Both classical and contemporary films are used, each chosen to highlight a particular set of philosophical questions, sometimes in unusual ways and with unlikely films. We discuss well-known and popular films, but also lesser-known films. At the end of each chapter there is a brief list of further recommended readings and a list of questions for further philosophical work.

The principle ambition of the book is to do philosophy with films and to think about films philosophically. The chapters are about the issues present in the films from a philosophical and filmic perspective. Films can be used to do philosophy in many ways. They can be used as illustrations of philosophical problems; as ways of testing philosophical theories; as ways of running philosophical thought experiments; as suppliers of interesting puzzles or phenomena, things in need of philosophical examination; as ways of getting clear about the significance of philosophical issues, or ways of getting clear about philosophical possibilities. Reflection on film leads to philosophy by raising questions about the nature of films themselves and film spectatorship in particular. Sometimes philosophical theories are used to interpret films; sometimes films are used to shed light on philosophical theories. All of these ways of watching movies and doing philosophy are represented in this work. There is no unique perspective that philosophy brings to film. Instead, films are themselves – often muddled, but sometimes brilliant – philosophical investigations.

Philosophy and film is still a relatively new field. What we have done in this book could not have been done without the pioneering efforts of those philosophers and film theorists who helped establish philosophy and film as a worthwhile, ongoing, and indeed burgeoning area of inquiry. Even where we disagree with them, we most certainly have learned from them.


We thank the many people that inconspicuously and often unknowingly helped us develop this text and our thoughts on the films discussed – often by just saying a few words, and sometimes by presenting more developed views about a film, character, or philosophical problem. In particular we thank our students in film and philosophy at Bond University and The University of Western Australia. We also wish to thank Marguerite La Caze, Amy Barrett-Lennard, Lorna Mehta, Bill Taylor, Ted Roberts, and Carol Mack.
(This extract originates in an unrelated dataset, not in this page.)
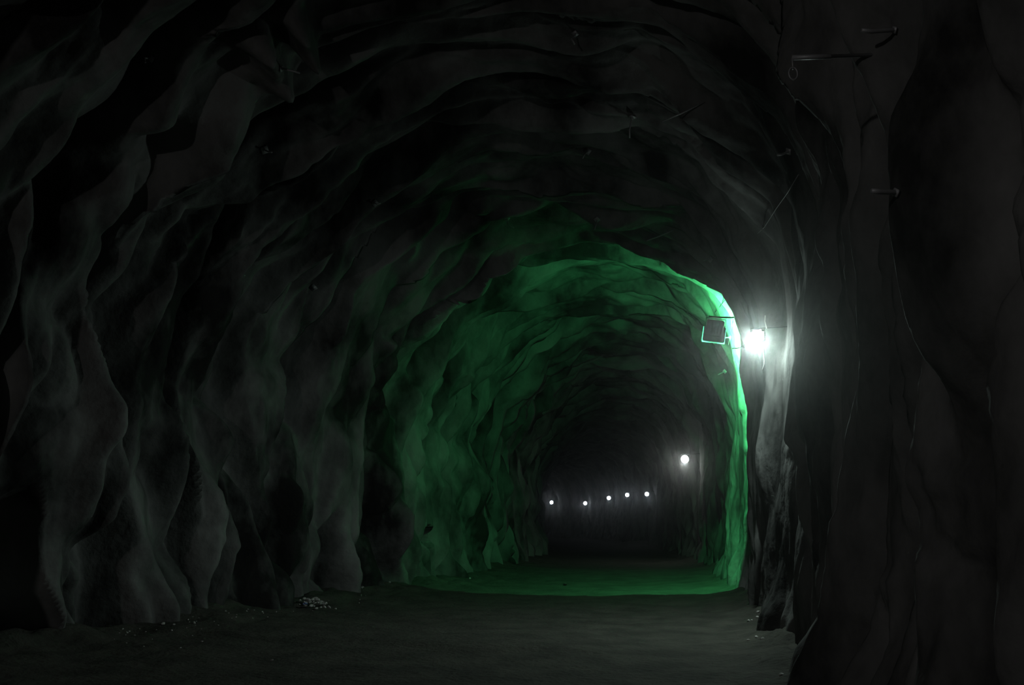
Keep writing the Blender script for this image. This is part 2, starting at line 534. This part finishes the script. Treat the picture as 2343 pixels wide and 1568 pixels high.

Part I: Philosophy and Film

Part I has two chapters. The first chapter discusses the relationship between philosophy and film. The primary issue here is also preliminary. Is film a credible philosophical medium? Can films do philosophy? What should we expect from films philosophically speaking? The second chapter looks at some of the philosophical issues that are either specific to film or applicable to particular films as aesthetic objects (or works of art). What can be said, philosophically speaking, about films’ ability to evoke strong emotion and to evoke and even satisfy, at least transiently, phantasies of revenge and narcissistic, even perverse, desires?

In part I objections on the part of philosophers to the philosophical possibilities of film are considered. Various ways in which film and philosophical theory are allegedly related are explained and queried. We make it clear that film can be much more than simply a test or illustration of a piece of philosophical theory. Instead of casting the philosophical possibilities of film in terms of film as servicing philosophy, we turn the tables and view film (or some film) as inherently or naturally philosophical. Various philosophical issues raised by film are discussed alongside relevant narrative and filmic techniques.

Part I constitutes both a background to and a resource for parts II–IV in which central epistemological, metaphysical, and ethical problems are analyzed in relation to specific films.